DIRECTIVE -> Show all lines from the data that include the word "scene".

INPUT FOR THIS TASK ->

[START]

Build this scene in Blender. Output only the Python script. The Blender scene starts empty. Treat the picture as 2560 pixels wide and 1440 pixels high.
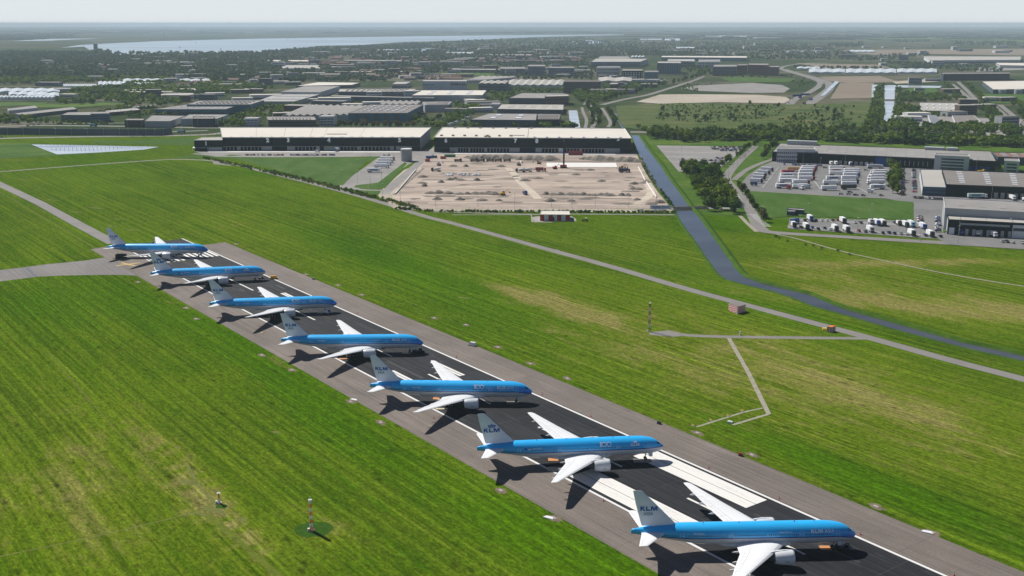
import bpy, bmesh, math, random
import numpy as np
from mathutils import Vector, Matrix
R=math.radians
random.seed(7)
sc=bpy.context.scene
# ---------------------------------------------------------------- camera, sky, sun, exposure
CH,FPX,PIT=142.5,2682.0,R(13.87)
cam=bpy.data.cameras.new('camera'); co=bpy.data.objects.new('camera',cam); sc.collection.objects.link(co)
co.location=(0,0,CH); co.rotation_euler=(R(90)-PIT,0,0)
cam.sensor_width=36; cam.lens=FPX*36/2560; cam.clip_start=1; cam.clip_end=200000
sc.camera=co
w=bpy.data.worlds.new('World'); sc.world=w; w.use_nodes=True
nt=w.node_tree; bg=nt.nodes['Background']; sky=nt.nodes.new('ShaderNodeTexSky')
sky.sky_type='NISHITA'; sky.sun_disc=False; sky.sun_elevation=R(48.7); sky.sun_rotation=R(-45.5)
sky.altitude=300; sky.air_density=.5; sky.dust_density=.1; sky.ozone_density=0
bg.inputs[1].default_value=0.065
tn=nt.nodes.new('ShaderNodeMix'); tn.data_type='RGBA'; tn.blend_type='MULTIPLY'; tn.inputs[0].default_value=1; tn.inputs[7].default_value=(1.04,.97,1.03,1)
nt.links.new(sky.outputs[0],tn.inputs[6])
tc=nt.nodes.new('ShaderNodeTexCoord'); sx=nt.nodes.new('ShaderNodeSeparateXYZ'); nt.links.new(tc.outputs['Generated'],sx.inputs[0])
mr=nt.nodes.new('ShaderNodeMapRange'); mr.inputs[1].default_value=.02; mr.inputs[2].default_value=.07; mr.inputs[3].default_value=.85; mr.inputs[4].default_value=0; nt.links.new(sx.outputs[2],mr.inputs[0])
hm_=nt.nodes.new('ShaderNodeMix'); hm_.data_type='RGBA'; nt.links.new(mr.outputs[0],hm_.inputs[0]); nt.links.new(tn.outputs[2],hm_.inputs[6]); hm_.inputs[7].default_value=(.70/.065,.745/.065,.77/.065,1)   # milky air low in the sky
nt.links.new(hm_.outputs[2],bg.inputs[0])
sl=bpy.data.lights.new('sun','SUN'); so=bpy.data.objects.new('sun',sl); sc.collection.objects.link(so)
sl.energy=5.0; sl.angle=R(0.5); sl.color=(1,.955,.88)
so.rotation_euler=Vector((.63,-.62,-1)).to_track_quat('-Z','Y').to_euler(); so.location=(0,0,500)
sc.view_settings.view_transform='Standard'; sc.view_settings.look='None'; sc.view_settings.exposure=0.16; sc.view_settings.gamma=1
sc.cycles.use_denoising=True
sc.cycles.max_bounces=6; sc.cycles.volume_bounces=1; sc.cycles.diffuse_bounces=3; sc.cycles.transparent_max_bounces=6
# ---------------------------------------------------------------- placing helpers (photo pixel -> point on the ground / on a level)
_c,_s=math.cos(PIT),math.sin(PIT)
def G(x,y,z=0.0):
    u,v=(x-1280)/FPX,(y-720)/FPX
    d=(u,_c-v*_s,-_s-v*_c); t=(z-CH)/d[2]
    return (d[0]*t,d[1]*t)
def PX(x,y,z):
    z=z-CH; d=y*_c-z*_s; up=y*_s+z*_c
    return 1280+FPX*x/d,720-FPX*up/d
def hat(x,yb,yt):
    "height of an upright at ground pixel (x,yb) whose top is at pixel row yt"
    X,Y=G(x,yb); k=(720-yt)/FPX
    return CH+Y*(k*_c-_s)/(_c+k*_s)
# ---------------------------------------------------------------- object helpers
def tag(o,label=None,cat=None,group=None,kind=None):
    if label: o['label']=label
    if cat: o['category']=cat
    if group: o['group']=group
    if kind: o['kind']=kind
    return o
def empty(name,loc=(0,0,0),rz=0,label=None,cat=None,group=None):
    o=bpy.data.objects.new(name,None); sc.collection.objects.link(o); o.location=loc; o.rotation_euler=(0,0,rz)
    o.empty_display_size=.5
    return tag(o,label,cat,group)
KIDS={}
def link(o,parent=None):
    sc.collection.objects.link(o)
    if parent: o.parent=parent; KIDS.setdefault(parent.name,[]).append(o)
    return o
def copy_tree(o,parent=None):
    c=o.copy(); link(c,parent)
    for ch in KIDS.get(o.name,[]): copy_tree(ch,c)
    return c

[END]
[START]

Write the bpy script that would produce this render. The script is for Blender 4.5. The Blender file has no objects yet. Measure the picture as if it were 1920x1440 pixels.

[END]

RESPONSE TO THIS TASK ->
Build this scene in Blender. Output only the Python script. The Blender scene starts empty. Treat the picture as 2560 pixels wide and 1440 pixels high.
sc=bpy.context.scene